### DATA LISTING
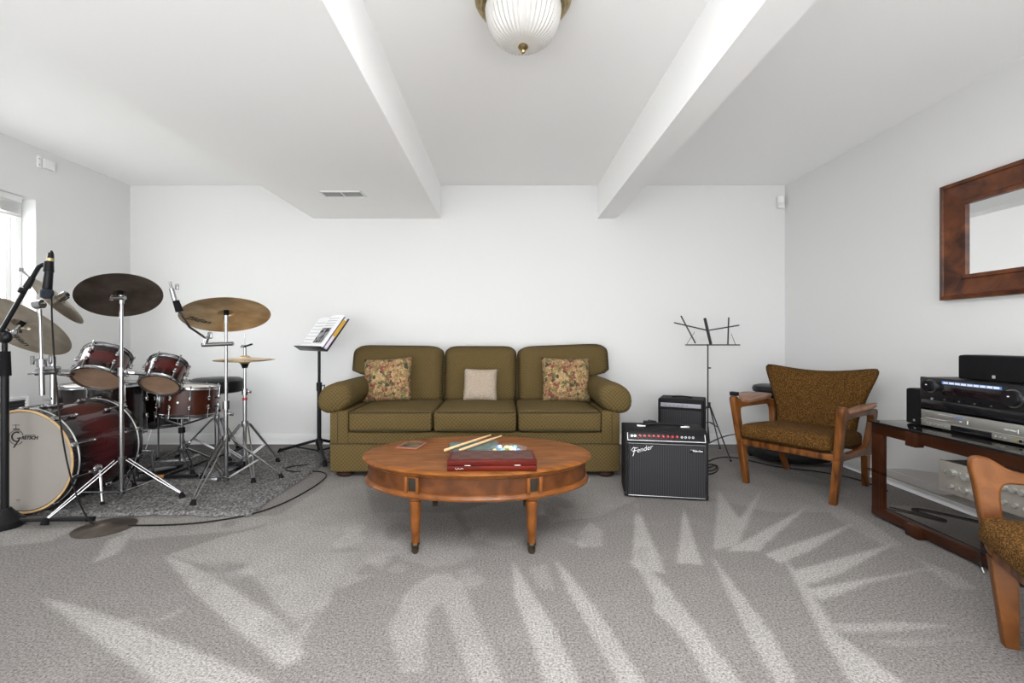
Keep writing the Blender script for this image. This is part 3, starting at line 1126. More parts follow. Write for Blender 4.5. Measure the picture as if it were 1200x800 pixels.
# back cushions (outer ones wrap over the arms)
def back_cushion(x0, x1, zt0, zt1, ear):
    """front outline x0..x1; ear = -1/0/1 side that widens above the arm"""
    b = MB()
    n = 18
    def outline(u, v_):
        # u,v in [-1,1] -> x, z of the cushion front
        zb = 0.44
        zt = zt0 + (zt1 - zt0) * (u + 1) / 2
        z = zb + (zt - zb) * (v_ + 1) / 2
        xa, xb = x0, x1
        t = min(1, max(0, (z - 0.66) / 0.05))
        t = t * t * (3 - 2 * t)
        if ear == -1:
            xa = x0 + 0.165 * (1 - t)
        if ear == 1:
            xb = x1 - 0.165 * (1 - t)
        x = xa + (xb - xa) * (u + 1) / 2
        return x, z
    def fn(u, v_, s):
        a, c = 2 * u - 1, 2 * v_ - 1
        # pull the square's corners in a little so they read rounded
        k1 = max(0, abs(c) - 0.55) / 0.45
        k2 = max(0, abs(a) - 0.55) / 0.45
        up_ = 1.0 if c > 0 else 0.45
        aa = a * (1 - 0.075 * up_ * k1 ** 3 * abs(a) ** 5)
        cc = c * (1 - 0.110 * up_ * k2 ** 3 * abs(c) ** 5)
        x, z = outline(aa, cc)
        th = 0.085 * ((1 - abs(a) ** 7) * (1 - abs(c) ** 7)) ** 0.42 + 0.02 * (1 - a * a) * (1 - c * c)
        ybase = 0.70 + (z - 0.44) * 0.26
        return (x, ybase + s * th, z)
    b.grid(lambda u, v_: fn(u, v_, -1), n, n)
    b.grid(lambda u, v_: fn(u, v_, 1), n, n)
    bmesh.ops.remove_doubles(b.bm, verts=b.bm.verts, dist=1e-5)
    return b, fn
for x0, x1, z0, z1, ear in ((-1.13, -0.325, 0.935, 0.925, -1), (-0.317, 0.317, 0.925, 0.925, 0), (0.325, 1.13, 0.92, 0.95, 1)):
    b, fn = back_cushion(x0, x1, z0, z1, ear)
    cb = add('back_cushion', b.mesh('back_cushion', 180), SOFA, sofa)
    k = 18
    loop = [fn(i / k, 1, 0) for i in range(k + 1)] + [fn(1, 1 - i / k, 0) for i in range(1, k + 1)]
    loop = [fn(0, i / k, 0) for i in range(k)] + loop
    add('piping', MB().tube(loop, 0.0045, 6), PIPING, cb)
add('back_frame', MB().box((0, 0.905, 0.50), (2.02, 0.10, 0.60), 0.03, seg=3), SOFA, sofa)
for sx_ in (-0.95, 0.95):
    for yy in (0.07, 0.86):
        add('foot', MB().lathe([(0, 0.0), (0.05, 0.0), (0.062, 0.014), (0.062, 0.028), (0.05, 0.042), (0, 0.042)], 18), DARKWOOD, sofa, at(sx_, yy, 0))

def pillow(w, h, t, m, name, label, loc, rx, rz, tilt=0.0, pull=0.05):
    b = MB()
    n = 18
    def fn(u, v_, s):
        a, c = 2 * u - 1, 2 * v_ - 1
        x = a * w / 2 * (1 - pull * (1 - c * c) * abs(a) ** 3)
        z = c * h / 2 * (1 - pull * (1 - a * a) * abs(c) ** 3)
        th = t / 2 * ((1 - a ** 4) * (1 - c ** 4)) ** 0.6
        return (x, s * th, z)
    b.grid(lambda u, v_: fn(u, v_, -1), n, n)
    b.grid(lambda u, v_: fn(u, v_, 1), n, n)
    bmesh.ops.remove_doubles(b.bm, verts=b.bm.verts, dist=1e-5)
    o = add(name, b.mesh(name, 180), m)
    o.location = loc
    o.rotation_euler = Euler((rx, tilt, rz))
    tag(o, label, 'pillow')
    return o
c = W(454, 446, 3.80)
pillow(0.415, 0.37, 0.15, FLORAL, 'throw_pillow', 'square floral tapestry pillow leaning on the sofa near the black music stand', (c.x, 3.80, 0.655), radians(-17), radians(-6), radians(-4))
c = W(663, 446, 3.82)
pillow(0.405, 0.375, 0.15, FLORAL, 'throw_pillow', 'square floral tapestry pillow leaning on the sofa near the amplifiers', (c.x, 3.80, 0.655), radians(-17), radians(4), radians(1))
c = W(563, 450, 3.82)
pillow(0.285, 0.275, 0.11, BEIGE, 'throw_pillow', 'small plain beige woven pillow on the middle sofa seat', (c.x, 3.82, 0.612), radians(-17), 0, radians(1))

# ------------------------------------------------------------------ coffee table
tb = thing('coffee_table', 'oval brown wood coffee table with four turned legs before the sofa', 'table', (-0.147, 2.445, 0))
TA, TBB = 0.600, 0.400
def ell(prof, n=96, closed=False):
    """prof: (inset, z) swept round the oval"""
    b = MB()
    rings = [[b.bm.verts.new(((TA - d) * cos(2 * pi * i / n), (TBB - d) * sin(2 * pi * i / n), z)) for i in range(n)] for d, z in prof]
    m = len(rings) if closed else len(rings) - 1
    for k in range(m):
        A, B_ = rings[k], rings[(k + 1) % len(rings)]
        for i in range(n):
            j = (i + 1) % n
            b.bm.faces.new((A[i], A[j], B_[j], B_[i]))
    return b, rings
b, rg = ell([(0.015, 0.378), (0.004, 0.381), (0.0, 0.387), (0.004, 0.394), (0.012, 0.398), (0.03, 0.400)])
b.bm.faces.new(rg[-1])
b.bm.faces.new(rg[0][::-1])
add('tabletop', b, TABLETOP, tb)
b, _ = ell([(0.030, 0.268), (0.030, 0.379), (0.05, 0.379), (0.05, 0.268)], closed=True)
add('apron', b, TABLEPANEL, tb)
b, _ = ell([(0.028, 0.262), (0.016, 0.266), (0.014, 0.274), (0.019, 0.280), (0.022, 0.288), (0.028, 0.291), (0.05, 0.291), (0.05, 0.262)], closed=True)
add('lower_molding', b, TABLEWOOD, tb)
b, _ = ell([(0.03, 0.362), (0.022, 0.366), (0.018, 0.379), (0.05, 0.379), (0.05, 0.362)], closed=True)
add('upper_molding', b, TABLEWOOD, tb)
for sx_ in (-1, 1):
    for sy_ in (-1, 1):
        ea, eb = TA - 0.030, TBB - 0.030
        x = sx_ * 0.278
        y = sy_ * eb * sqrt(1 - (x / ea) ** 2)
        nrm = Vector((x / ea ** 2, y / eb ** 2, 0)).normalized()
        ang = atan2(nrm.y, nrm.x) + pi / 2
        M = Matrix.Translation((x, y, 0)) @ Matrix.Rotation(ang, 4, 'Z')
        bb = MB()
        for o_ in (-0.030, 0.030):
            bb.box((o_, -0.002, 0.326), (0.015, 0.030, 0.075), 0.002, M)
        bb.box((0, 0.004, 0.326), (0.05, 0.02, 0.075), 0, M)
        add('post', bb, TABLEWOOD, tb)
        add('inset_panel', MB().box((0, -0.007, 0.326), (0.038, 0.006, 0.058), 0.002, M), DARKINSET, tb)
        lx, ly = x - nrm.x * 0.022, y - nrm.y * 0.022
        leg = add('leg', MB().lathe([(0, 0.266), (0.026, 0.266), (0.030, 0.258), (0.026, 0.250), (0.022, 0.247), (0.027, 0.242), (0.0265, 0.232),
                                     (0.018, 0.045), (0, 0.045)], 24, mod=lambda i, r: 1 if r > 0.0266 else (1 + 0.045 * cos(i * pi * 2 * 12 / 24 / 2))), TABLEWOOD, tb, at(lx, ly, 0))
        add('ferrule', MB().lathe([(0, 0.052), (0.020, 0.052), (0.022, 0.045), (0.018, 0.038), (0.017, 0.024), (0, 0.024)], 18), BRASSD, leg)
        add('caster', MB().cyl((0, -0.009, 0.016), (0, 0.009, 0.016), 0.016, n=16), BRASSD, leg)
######
### DATA LISTING
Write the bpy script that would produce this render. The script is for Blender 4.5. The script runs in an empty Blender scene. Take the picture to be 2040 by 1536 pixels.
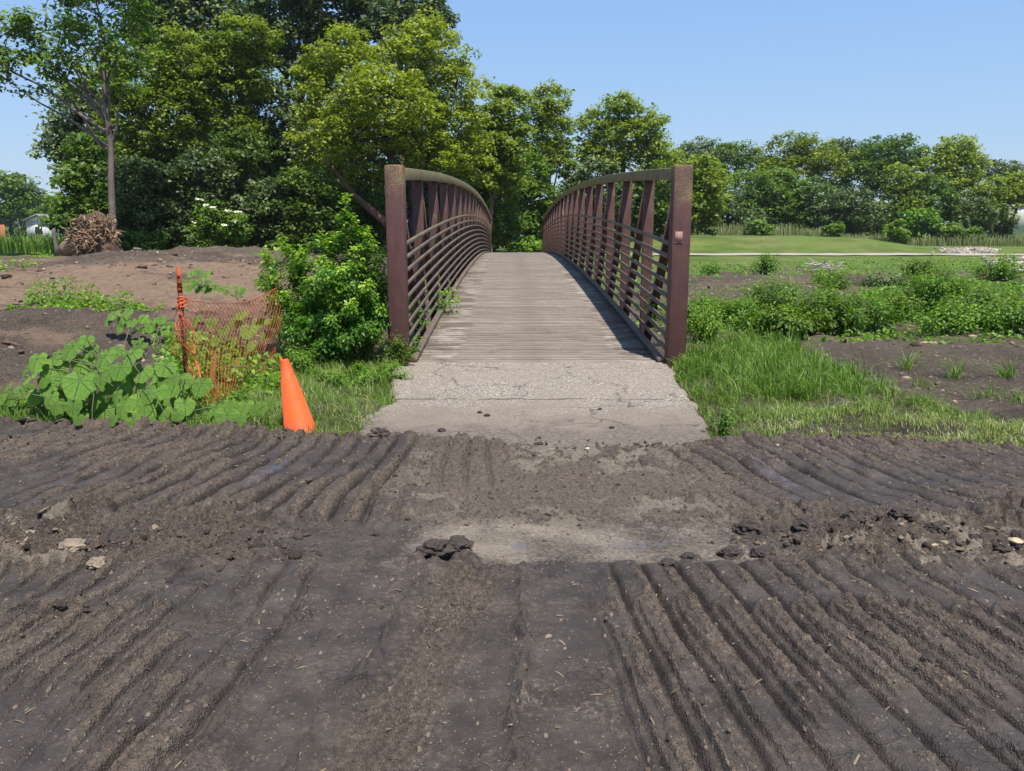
######
* TASK DESCRIPTION
From the listing above, copy all lines holding the word "pixels".

* RESULT OF THE TASK
Keep writing the Blender script for this image. This is part 3, starting at line 1126. More parts follow. Write for Blender 4.5. Measure the picture as if it were 1200x800 pixels.
Write the bpy script that would produce this render. The script is for Blender 4.5. The script runs in an empty Blender scene. Take the picture to be 2040 by 1536 pixels.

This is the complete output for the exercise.